| Extracted material |
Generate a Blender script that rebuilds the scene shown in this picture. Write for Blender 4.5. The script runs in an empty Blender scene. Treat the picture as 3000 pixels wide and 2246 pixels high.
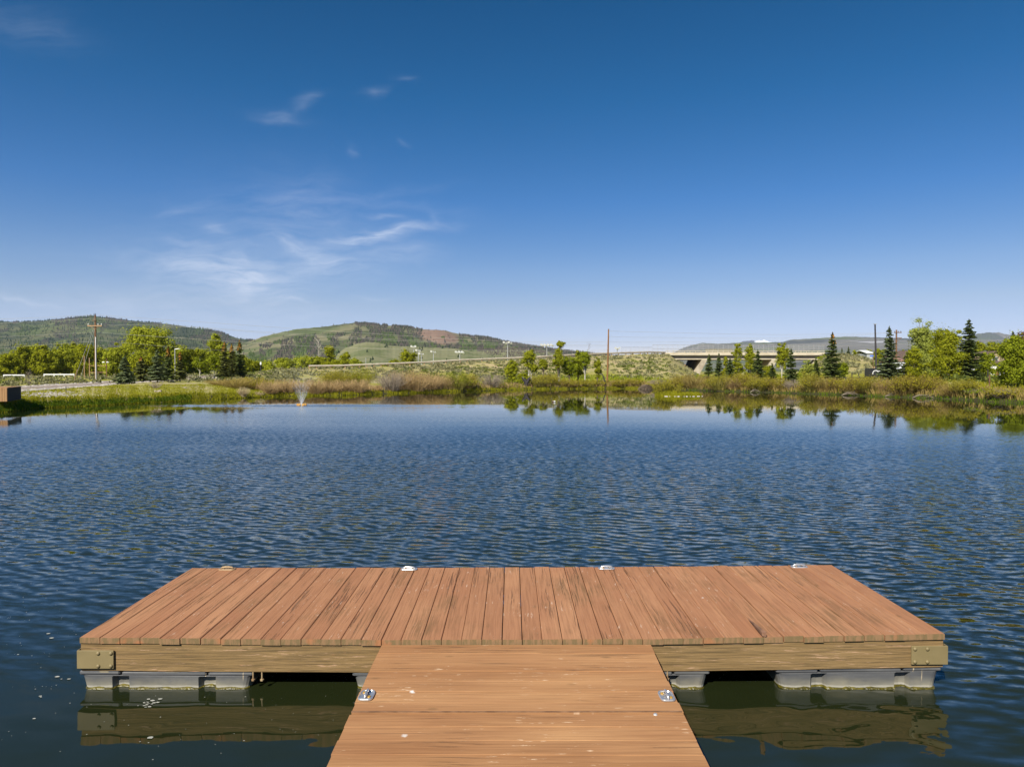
import bpy, math, random
import numpy as np
from mathutils import Vector

# ------------------------------------------------------------------ camera, sky, sun
SC = bpy.context.scene
FPX, U0, VC, HCAM = 2080.0, 1500.0, 1123.0, 2.262
PITCH = math.atan(38.0 / FPX)
SP, CP = math.sin(PITCH), math.cos(PITCH)
cam_d = bpy.data.cameras.new('camera')
cam = bpy.data.objects.new('camera', cam_d)
SC.collection.objects.link(cam)
cam.location = (0, 0, HCAM)
cam.rotation_euler = (math.pi / 2 - PITCH, 0, 0)
cam_d.sensor_width = 36
cam_d.lens = 36 * FPX / 3000
cam_d.clip_start = 0.05
cam_d.clip_end = 30000
SC.camera = cam

SUN_EL, SUN_AZ = 42.0, 208.0          # azimuth clockwise from +Y
SC.view_settings.view_transform = 'Standard'
SC.view_settings.look = 'None'
SC.view_settings.gamma = 1
SC.view_settings.exposure = 0.6
SC.cycles.use_denoising = True
SC.cycles.max_bounces = 6
SC.cycles.transparent_max_bounces = 24
SC.cycles.caustics_reflective = False
SC.cycles.caustics_refractive = False
SC.cycles.sample_clamp_indirect = 6

W = bpy.data.worlds.new('World')
SC.world = W
W.use_nodes = True


class NT:
    """tiny node-tree builder"""
    def __init__(s, nt, clear=True):
        s.nt = nt
        if clear:
            nt.nodes.clear()

    def n(s, kind, **kw):
        nd = s.nt.nodes.new(kind)
        for k, v in kw.items():
            setattr(nd, k, v)
        return nd

    def l(s, a, b):
        s.nt.links.new(a, b)

    def put(s, sock, v):
        if isinstance(v, bpy.types.NodeSocket):
            s.l(v, sock)
        elif v is not None:
            sock.default_value = v

    def m(s, op, a, b=None, c=None, clamp=False):
        nd = s.n('ShaderNodeMath', operation=op, use_clamp=clamp)
        s.put(nd.inputs[0], a); s.put(nd.inputs[1], b); s.put(nd.inputs[2], c)
        return nd.outputs[0]

    def rng(s, v, a, b, c=0.0, d=1.0, smooth=False):
        nd = s.n('ShaderNodeMapRange')
        nd.interpolation_type = 'SMOOTHSTEP' if smooth else 'LINEAR'
        s.put(nd.inputs[0], v)
        for i, q in enumerate((a, b, c, d)):
            s.put(nd.inputs[i + 1], q)
        return nd.outputs[0]

    def mix(s, f, a, b, mode='MIX'):
        nd = s.n('ShaderNodeMix', data_type='RGBA', blend_type=mode)
        s.put(nd.inputs[0], f)
        for sock, v in ((nd.inputs[6], a), (nd.inputs[7], b)):
            if isinstance(v, bpy.types.NodeSocket):
                s.l(v, sock)
            else:
                sock.default_value = (*v[:3], 1)
        return nd.outputs[2]

    def noise(s, vec, scale, detail=3, rough=.5, w=None, dist=0.0, out=0):
        nd = s.n('ShaderNodeTexNoise')
        if w is not None:
            nd.noise_dimensions = '4D'
            s.put(nd.inputs['W'], w)
        s.put(nd.inputs['Vector'], vec)
        s.put(nd.inputs['Scale'], scale)
        nd.inputs['Detail'].default_value = detail
        nd.inputs['Roughness'].default_value = rough
        nd.inputs['Distortion'].default_value = dist
        return nd.outputs[out]

    def mapping(s, vec, scale=(1, 1, 1), rot=(0, 0, 0), loc=(0, 0, 0)):
        nd = s.n('ShaderNodeMapping')
        s.l(vec, nd.inputs[0])
        nd.inputs['Location'].default_value = loc
        nd.inputs['Rotation'].default_value = rot
        nd.inputs['Scale'].default_value = scale
        return nd.outputs[0]

    def sep(s, vec):
        nd = s.n('ShaderNodeSeparateXYZ')
        s.l(vec, nd.inputs[0])
        return nd.outputs

    def comb(s, x, y, z):
        nd = s.n('ShaderNodeCombineXYZ')
        s.put(nd.inputs[0], x); s.put(nd.inputs[1], y); s.put(nd.inputs[2], z)
        return nd.outputs[0]


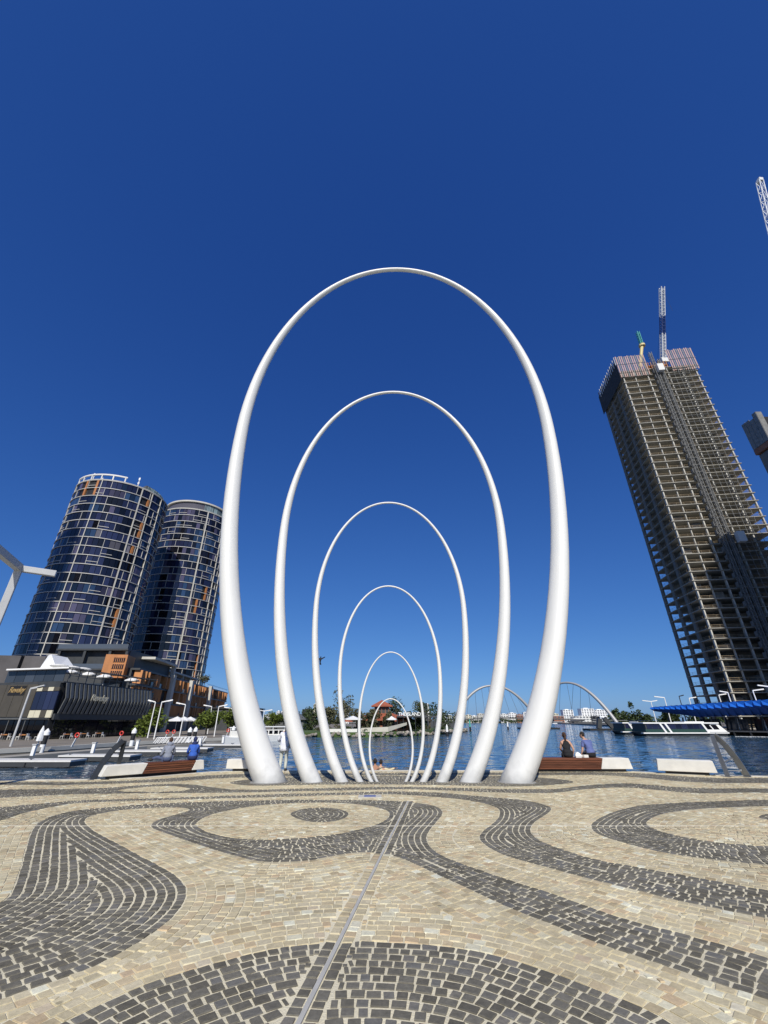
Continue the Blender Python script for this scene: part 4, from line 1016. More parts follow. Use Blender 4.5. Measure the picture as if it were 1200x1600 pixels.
# clipped trees on the west promenade
for i, (px, py, Y, rr, hh, lab) in enumerate(((232, 1146, 88, 3.0, 5.2, 'rounded green tree beside the slatted restaurant'), (322, 1145, 104, 3.2, 5.4, 'rounded green tree beyond the white café umbrellas'), (358, 1144, 120, 2.6, 4.8, 'smaller rounded green tree just left of the largest arch'), (428, 1142, 150, 3.0, 5.6, 'rounded green tree seen through the largest arch, left side'))):
    tree('promenade_tree', lab, xat(px, py, Y), Y, LZ, hh, rr, 'leaf', 1700, .27, .3, 'clipped trees along the west promenade', i, zr=2.3)
tree('rooftop_shrub', 'olive shrub on the dark terrace above the restaurant', -66, 107.0, 13.2, 3.4, 2.2, 'leaf_grey', 500, .22, .3, None, 31, cat='shrub')
tree('rooftop_tree', 'small tree on the far end of the podium roof', xat(318, 1075, 176), 176, 13.6, 5.2, 2.6, 'leaf_grey', 500, .26, .3, None, 32, cat='tree')

# ---------------------------------------------------------------- island
IZ = -.6
isl = sheet('island', [(-26, 113.5), (-14, 109), (-4, 107.5), (4, 112), (10, 120), (18, 135), (27, 158), (30, 172), (20, 190), (-10, 190), (-30, 165), (-32, 130)], IZ, M['grass'], 2)
ISH = [(-26, 113.3), (-14, 108.8), (-4, 107.2), (4, 111.6), (10, 119.6), (18, 134.6), (27, 157.6), (30, 172)]
mb = MB(); rk = random.Random(8)
bm_r = bmesh.new(); bmesh.ops.create_icosphere(bm_r, subdivisions=1, radius=1.0)
for v in bm_r.verts: v.co *= rk.uniform(.75, 1.15)
rme = bpy.data.meshes.new('rock'); bm_r.to_mesh(rme); bm_r.free(); rme.materials.append(M['rock'])
for (a, b_) in zip(ISH, ISH[1:]):
    L_ = math.dist(a, b_); n = int(L_ / .62)
    for k in range(n):
        t_ = (k + rk.random()) / n
        o = inst('rock', rme, isl, (a[0] + (b_[0] - a[0]) * t_ + rk.uniform(-.5, .4), a[1] + (b_[1] - a[1]) * t_ + rk.uniform(-.9, .6), -1.35 + rk.uniform(0, .75)), rk.uniform(0, 6), (rk.uniform(.35, .75), rk.uniform(.35, .6), rk.uniform(.25, .5)))
# pale retaining wall, ramp and terrace
mb = MB()
w0, w1 = at(548, 1144, 118), at(630, 1141, 122)
mb.add([(w0.x, 118, -.6), (w1.x - 4, 117, -.6), (w1.x + 1, 122, .9), (w1.x + 1, 122, 1.5), (w1.x - 4, 117, .5), (w0.x, 118, .15), (w0.x, 118.6, -.6), (w1.x - 4, 117.6, -.6), (w1.x + 1, 122.6, .9), (w1.x + 1, 122.6, 1.5), (w1.x - 4, 117.6, .5), (w0.x, 118.6, .15)],
       [(0, 1, 4, 5), (1, 2, 3, 4), (5, 4, 10, 11), (4, 3, 9, 10), (11, 10, 7, 6), (10, 9, 8, 7), (0, 5, 11, 6), (2, 8, 9, 3)])
tag(mb.build('retaining_wall', M['concrete_l']), 'pale concrete retaining wall with ramp below the island pavilion', 'wall')
mb = MB(); mb.bb(-15, -6.5, 114, 114.6, -.6, .1); tag(mb.build('low_wall', M['off_white']), 'low pale wall on the island shore left of the pavilion', 'wall')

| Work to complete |
Exactly as they appear, print the lines of the listing above from its first line through the line that contains "from mathutils import Vector", minus the pictures.

| Result of this task |
Generate a Blender script that rebuilds the scene shown in this picture. Write for Blender 4.5. The script runs in an empty Blender scene. Treat the picture as 3000 pixels wide and 2246 pixels high.
import bpy, math, random
import numpy as np
from mathutils import Vector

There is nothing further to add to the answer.